Goal: Leave out the images and repeat the listing below without a single change.

Task data:
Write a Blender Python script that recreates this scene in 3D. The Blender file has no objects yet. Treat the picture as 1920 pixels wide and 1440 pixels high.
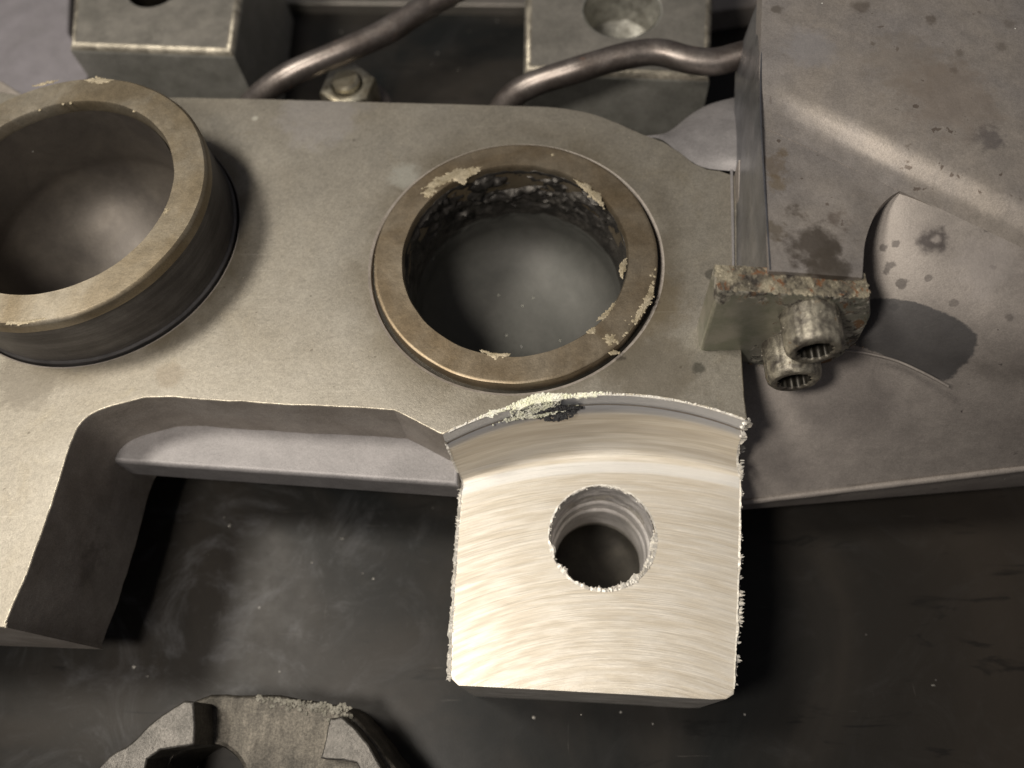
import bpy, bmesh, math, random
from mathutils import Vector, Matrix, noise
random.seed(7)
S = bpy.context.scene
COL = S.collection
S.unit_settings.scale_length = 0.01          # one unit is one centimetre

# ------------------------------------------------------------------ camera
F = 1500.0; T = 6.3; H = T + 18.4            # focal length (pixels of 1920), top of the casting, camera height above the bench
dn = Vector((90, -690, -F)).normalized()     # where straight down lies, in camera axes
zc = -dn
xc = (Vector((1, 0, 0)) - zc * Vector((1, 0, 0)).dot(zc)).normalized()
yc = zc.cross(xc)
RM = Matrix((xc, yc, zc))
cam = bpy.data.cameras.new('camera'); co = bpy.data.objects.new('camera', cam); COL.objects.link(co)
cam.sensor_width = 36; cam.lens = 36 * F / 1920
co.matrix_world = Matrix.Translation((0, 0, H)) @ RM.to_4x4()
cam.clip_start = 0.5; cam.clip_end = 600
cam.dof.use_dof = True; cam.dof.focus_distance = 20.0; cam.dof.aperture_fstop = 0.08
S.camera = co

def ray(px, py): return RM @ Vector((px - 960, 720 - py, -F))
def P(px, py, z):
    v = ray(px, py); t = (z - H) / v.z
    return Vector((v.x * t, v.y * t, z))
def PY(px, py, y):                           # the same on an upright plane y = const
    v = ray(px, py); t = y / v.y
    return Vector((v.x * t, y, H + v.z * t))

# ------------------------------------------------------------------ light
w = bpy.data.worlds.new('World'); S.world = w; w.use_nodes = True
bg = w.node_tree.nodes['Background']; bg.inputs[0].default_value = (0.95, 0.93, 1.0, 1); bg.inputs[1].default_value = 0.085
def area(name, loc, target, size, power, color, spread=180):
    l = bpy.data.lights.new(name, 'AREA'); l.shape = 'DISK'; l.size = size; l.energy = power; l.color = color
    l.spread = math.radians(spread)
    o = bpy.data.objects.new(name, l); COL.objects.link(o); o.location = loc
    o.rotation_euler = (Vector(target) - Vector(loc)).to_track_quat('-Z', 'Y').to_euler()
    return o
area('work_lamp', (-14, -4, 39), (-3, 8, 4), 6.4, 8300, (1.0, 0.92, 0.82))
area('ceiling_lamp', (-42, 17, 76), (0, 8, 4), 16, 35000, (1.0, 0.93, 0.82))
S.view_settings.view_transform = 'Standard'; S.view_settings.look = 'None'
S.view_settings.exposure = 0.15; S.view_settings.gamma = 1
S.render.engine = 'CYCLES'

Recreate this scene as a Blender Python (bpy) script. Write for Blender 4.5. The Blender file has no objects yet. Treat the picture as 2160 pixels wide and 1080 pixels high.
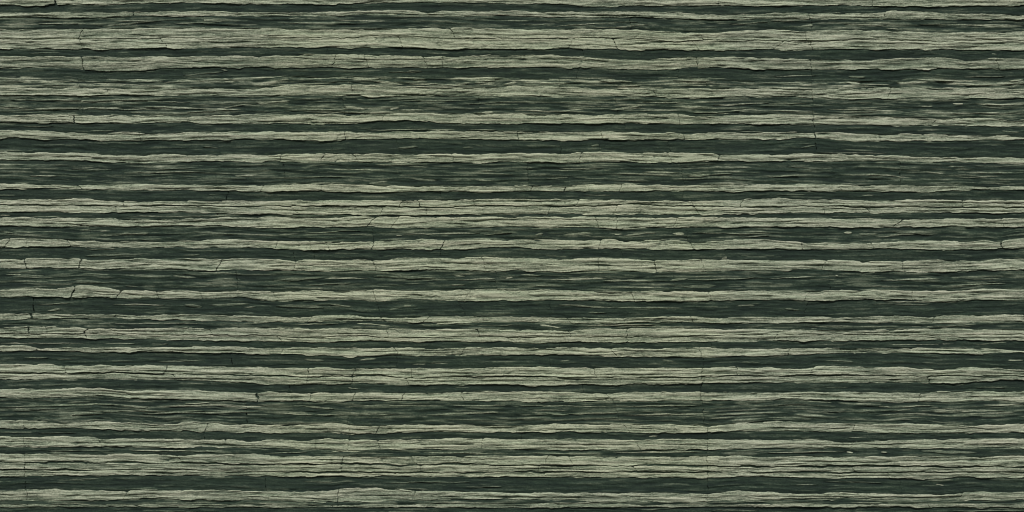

Complete answer:
Write a Blender Python script that recreates this scene in 3D. The Blender file has no objects yet. Treat the picture as 1920 pixels wide and 1440 pixels high.
import bpy, bmesh, math, random
from mathutils import Vector, Matrix, noise
random.seed(7)
S = bpy.context.scene
COL = S.collection
S.unit_settings.scale_length = 0.01          # one unit is one centimetre

# ------------------------------------------------------------------ camera
F = 1500.0; T = 6.3; H = T + 18.4            # focal length (pixels of 1920), top of the casting, camera height above the bench
dn = Vector((90, -690, -F)).normalized()     # where straight down lies, in camera axes
zc = -dn
xc = (Vector((1, 0, 0)) - zc * Vector((1, 0, 0)).dot(zc)).normalized()
yc = zc.cross(xc)
RM = Matrix((xc, yc, zc))
cam = bpy.data.cameras.new('camera'); co = bpy.data.objects.new('camera', cam); COL.objects.link(co)
cam.sensor_width = 36; cam.lens = 36 * F / 1920
co.matrix_world = Matrix.Translation((0, 0, H)) @ RM.to_4x4()
cam.clip_start = 0.5; cam.clip_end = 600
cam.dof.use_dof = True; cam.dof.focus_distance = 20.0; cam.dof.aperture_fstop = 0.08
S.camera = co

def ray(px, py): return RM @ Vector((px - 960, 720 - py, -F))
def P(px, py, z):
    v = ray(px, py); t = (z - H) / v.z
    return Vector((v.x * t, v.y * t, z))
def PY(px, py, y):                           # the same on an upright plane y = const
    v = ray(px, py); t = y / v.y
    return Vector((v.x * t, y, H + v.z * t))

# ------------------------------------------------------------------ light
w = bpy.data.worlds.new('World'); S.world = w; w.use_nodes = True
bg = w.node_tree.nodes['Background']; bg.inputs[0].default_value = (0.95, 0.93, 1.0, 1); bg.inputs[1].default_value = 0.085
def area(name, loc, target, size, power, color, spread=180):
    l = bpy.data.lights.new(name, 'AREA'); l.shape = 'DISK'; l.size = size; l.energy = power; l.color = color
    l.spread = math.radians(spread)
    o = bpy.data.objects.new(name, l); COL.objects.link(o); o.location = loc
    o.rotation_euler = (Vector(target) - Vector(loc)).to_track_quat('-Z', 'Y').to_euler()
    return o
area('work_lamp', (-14, -4, 39), (-3, 8, 4), 6.4, 8300, (1.0, 0.92, 0.82))
area('ceiling_lamp', (-42, 17, 76), (0, 8, 4), 16, 35000, (1.0, 0.93, 0.82))
S.view_settings.view_transform = 'Standard'; S.view_settings.look = 'None'
S.view_settings.exposure = 0.15; S.view_settings.gamma = 1
S.render.engine = 'CYCLES'

Recreate this scene as a Blender Python (bpy) script. Write for Blender 4.5. The Blender file has no objects yet. Treat the picture as 2160 pixels wide and 1080 pixels high.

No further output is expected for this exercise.